A palavra "mentir" pode ser utilizada no sentido de "errar no que diz ou conceitua" (Novo Aurélio Séc. XXI). Neste sentido não implica a consciência de se estar a fazer uma afirmação falsa. No entanto, o sentido mais comum da palavra é o de "afirmar coisa que se sabe ser contrária à verdade" (Novo Aurélio Séc. XXI). Nuno Pacheco sabe bem que quando afirma "Colin Powell mentiu" será assim interpretado, mesmo que mais tarde diga que, se Colin Powell o fez, "não [foi] por culpa dele" (admito que por "não ter culpa" Nuno Pacheco entenda que Colin Powell não sabia que o que estava a afirmar não correspondia à verdade).
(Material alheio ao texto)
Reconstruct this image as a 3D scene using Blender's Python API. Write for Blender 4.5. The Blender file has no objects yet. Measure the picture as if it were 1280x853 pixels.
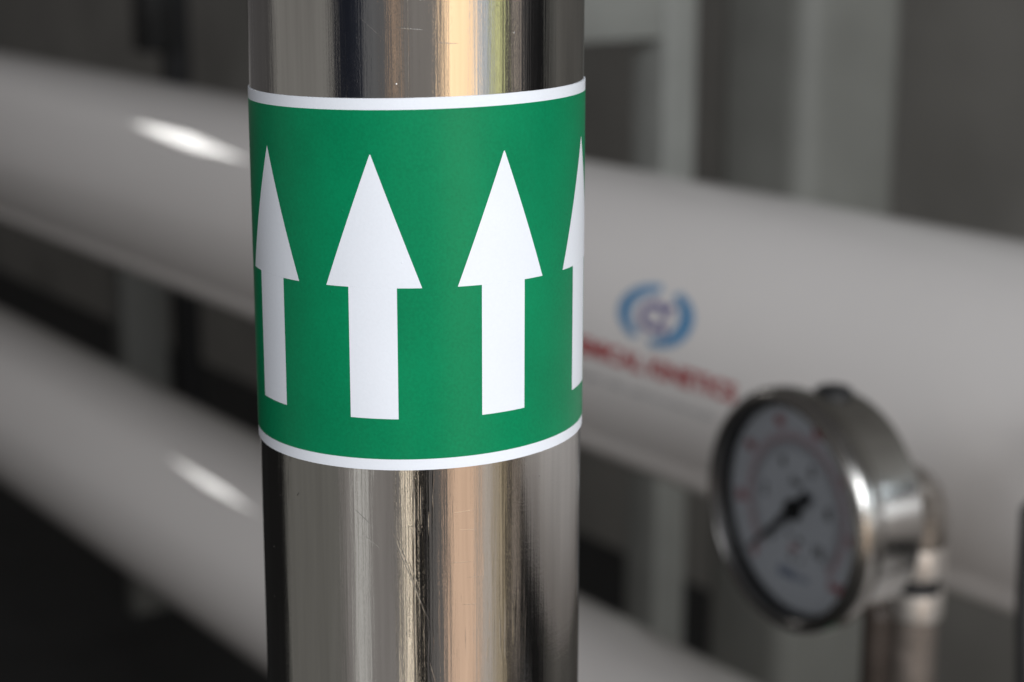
import bpy, bmesh, math, random
from mathutils import Vector, Matrix
random.seed(7)
R_ = math.radians
S = bpy.context.scene
C = S.collection

# ------------------------------------------------------------------ camera
PX, PY = 0.0, 0.0                      # axis of the steel pipe
CAM = Vector((0.285697, -0.178983, 1.2))
cam_r = Vector((0.573243, 0.819385, 0.00106))
cam_u = Vector((-0.189954, 0.131633, 0.972929))
cam_f = Vector((-0.797064, 0.557926, -0.231103))
cd = bpy.data.cameras.new('camera')
cam = bpy.data.objects.new('camera', cd); C.objects.link(cam)
m = Matrix((cam_r, cam_u, -cam_f)).transposed().to_4x4()
m.translation = CAM
cam.matrix_world = m
cd.sensor_width = 36.0
cd.lens = 36.0 * 2312.3 / 1280.0
cd.clip_start = 0.01; cd.clip_end = 200
cd.dof.use_dof = True
cd.dof.focus_distance = 0.317
cd.dof.aperture_fstop = 16.0
cd.dof.aperture_blades = 0
S.camera = cam

# ------------------------------------------------------------------ world, lamps, exposure
w = bpy.data.worlds.new('World'); S.world = w; w.use_nodes = True
bg = w.node_tree.nodes['Background']
bg.inputs[0].default_value = (1.0, 0.96, 0.96, 1); bg.inputs[1].default_value = 0.085

def area(name, loc, target, sx, sy, power, col):
    l = bpy.data.lights.new(name, 'AREA'); l.shape = 'RECTANGLE'
    l.size = sx; l.size_y = sy; l.energy = power; l.color = col
    o = bpy.data.objects.new(name, l); C.objects.link(o)
    o.location = loc
    d = Vector(target) - Vector(loc)
    o.rotation_euler = d.to_track_quat('-Z', 'Y').to_euler()
    return o
BASE = -32.06
LBASE = -34.99                         # the zero line of the label print
def az(a, r, z):
    """point r metres from the pipe, a degrees to the right of the camera"""
    t = R_(BASE + a); return Vector((r*math.cos(t), r*math.sin(t), z))
# the open side of the shed: daylight comes in high, added lamps lower down make the stripes in the pipe
def stripe_lamp(name, a0, a1, z0, z1, rad, col, r=2.5):
    """added lamp, mirrored in the pipe as a stripe between two bearings, of radiance rad"""
    wd = 2*r*math.tan(R_((a1-a0)/2)); ht = z1-z0; zc = (z0+z1)/2
    return area(name, az((a0+a1)/2, r, zc), (0, 0, zc), wd, ht, rad*math.pi*wd*ht, col)
area('daylight_opening', az(20, 2.6, 2.35), (0, 0, 1.1), 2.3, 1.3, 92, (0.92, 0.96, 1.0))
area('front_fill', az(-34, 3.0, 2.5), (-.3, .3, 1.0), 1.6, 1.0, 13, (0.92, 0.95, 1.0))  # added soft fill for the housing fronts and gauge dial
area('end_window', (1.75, 1.55, 1.62), (-.27, .36, .95), 0.55, 0.42, 5.0, (0.82, 0.93, 1.0))
stripe_lamp('stripe_warm_upper', 17, 39.5, .62, 1.25, 2.0, (1.0, 0.70, 0.42))
stripe_lamp('stripe_warm_lower', 18, 40, .02, .75, 1.0, (1.0, 0.70, 0.50), 1.9)
stripe_lamp('stripe_dim_lower', 4.5, 17, .02, .75, .15, (1.0, 0.95, 0.92), 1.9)
stripe_lamp('stripe_cool', 39, 49, .62, 1.25, .85, (0.85, 0.93, 1.0))
stripe_lamp('stripe_cool_lower', 41, 52, .02, .75, .62, (1.0, 0.90, 0.80), 1.9)
stripe_lamp('stripe_green', 51, 59, .62, 1.25, .95, (0.98, 1.0, 0.45))
stripe_lamp('stripe_lower_edge', 53, 60, .02, .75, .55, (1.0, 0.82, 0.55), 1.9)
stripe_lamp('stripe_haze_upper', -36, -19, .62, 1.25, .09, (0.85, 0.92, 1.0))
stripe_lamp('stripe_glint_upper', -17, -12.5, .62, 1.25, .55, (1.0, 0.68, 0.45))
stripe_lamp('stripe_glint_lower', -12.5, -6.5, .02, .75, 1.6, (1.0, 0.88, 0.70), 1.9)
stripe_lamp('stripe_dim_centre', -10, 17, .62, 1.25, .20, (1.0, 0.93, 0.86))
stripe_lamp('stripe_dim_left', -112, -58, .02, 1.22, .17, (1.0, 0.98, 0.90), 1.9)
stripe_lamp('stripe_dim_left_low', -57, -16, .02, .75, .29, (1.0, 0.94, 0.90), 1.9)
stripe_lamp('stripe_pale', -47, -39, .02, .75, .46, (0.96, 1.0, 0.96), 1.8)
stripe_lamp('stripe_right_taupe', 100, 120, .0, 1.25, .34, (1.0, 0.88, 0.80))
stripe_lamp('stripe_right_line', 67, 71, .0, 1.25, .50, (1.0, 0.84, 0.70))
area('ceiling_lamp', (-5.36, -0.12, 2.87), (-1.2, 0.5, 0.8), 0.56, 0.20, 3.8, (1.0, 0.98, 0.95))

S.view_settings.view_transform = 'Standard'
S.view_settings.look = 'None'
S.view_settings.exposure = 0.0
S.view_settings.gamma = 1.0
S.render.engine = 'CYCLES'
S.cycles.use_denoising = True
S.cycles.max_bounces = 10
S.cycles.use_adaptive_sampling = False

# ------------------------------------------------------------------ materials
class NT:
    def __init__(s, name):
        s.m = bpy.data.materials.new(name); s.m.use_nodes = True
        s.t = s.m.node_tree; s.b = s.t.nodes['Principled BSDF']
    def n(s, typ, **k):
        nd = s.t.nodes.new(typ)
        for a, v in k.items():
            if a[0] == '_': setattr(nd, a[1:], v)
            else: nd.inputs[a].default_value = v
        return nd
    def l(s, a, b): s.t.links.new(a, b)
    def math(s, op, a, b=None, c=None, clamp=False):
        nd = s.t.nodes.new('ShaderNodeMath'); nd.operation = op; nd.use_clamp = clamp
        for i, v in enumerate((a, b, c)):
            if v is None: continue
            if isinstance(v, (int, float)): nd.inputs[i].default_value = v
            else: s.l(v, nd.inputs[i])
        return nd.outputs[0]
    def coords(s, scale=(1, 1, 1)):
        tc = s.n('ShaderNodeTexCoord'); mp = s.n('ShaderNodeMapping'); mp.inputs['Scale'].default_value = scale
        s.l(tc.outputs['Object'], mp.inputs[0]); return mp.outputs[0]
    def noise(s, scale, detail=3, co=None, rough=.5):
        nd = s.n('ShaderNodeTexNoise', Scale=scale, Detail=detail, Roughness=rough)
        if co is not None: s.l(co, nd.inputs['Vector'])
        return nd.outputs[0]
    def ramp(s, fac, stops):
        nd = s.n('ShaderNodeValToRGB'); cr = nd.color_ramp
        while len(cr.elements) < len(stops): cr.elements.new(0.5)
        for e, (p, c) in zip(cr.elements, stops):
            e.position = p; e.color = (c, c, c, 1) if isinstance(c, (int, float)) else (*c, 1)
        s.l(fac, nd.inputs[0]); return nd.outputs[0]
    def bump(s, h, strength, dist, prev=None):
        nd = s.n('ShaderNodeBump', Strength=strength, Distance=dist)
        s.l(h, nd.inputs['Height'])
        if prev is not None: s.l(prev, nd.inputs['Normal'])
        s.l(nd.outputs[0], s.b.inputs['Normal']); return nd.outputs[0]

def simple(name, col, rough=.5, metal=0., var=.12, nscale=30, bump=0.0, coat=0., spec=.5):
    t = NT(name); b = t.b
    b.inputs['Metallic'].default_value = metal
    b.inputs['Coat Weight'].default_value = coat; b.inputs['Coat Roughness'].default_value = .08
    b.inputs['Specular IOR Level'].default_value = spec
    co = t.coords()
    n = t.noise(nscale, 5, co)
    a = tuple(max(0, c*(1-var)) for c in col); z = tuple(min(1, c*(1+var)) for c in col)
    t.l(t.ramp(n, [(.3, a), (.7, z)]), b.inputs['Base Color'])
    t.l(t.ramp(n, [(.3, rough*.85), (.7, min(1, rough*1.15))]), b.inputs['Roughness'])
    if bump: t.bump(t.noise(nscale*6, 3, co), bump, .001)
    return t.m

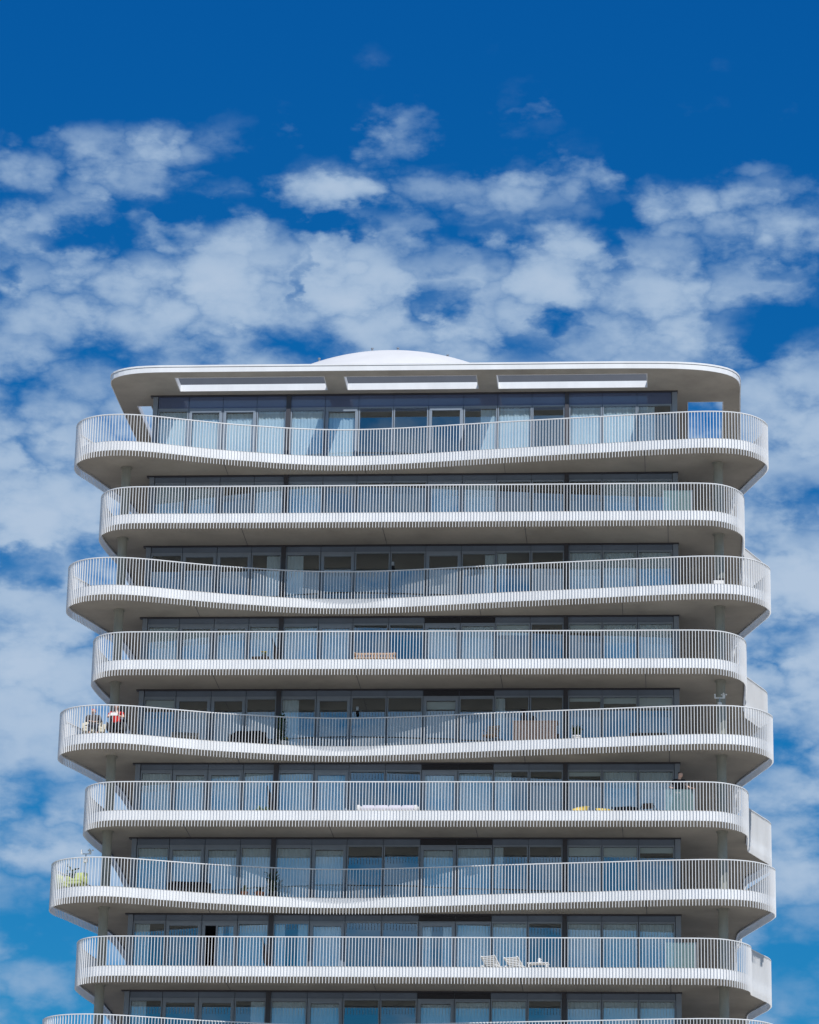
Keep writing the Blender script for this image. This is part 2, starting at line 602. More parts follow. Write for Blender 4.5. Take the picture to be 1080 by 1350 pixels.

A escolha do verbo "mentir" não pode ter sido inocente. Destinou-se provavelmente a fazer passar por verdadeira uma afirmação que Nuno Pacheco não sabe (nem pode ainda saber) se corresponde à verdade, por muito convencido que esteja disso. É que não só Colin Powell não confessou ter mentido, como não há qualquer prova de que o tenha feito (as declarações de Colin Powell estão aqui).

Mas Nuno Pacheco tem razão quando diz que este caso tem de ser muito bem investigado, para que não se volte a repetir. Esperemos que os inquéritos em curso nos EUA lancem um pouco de luz sobre este assunto.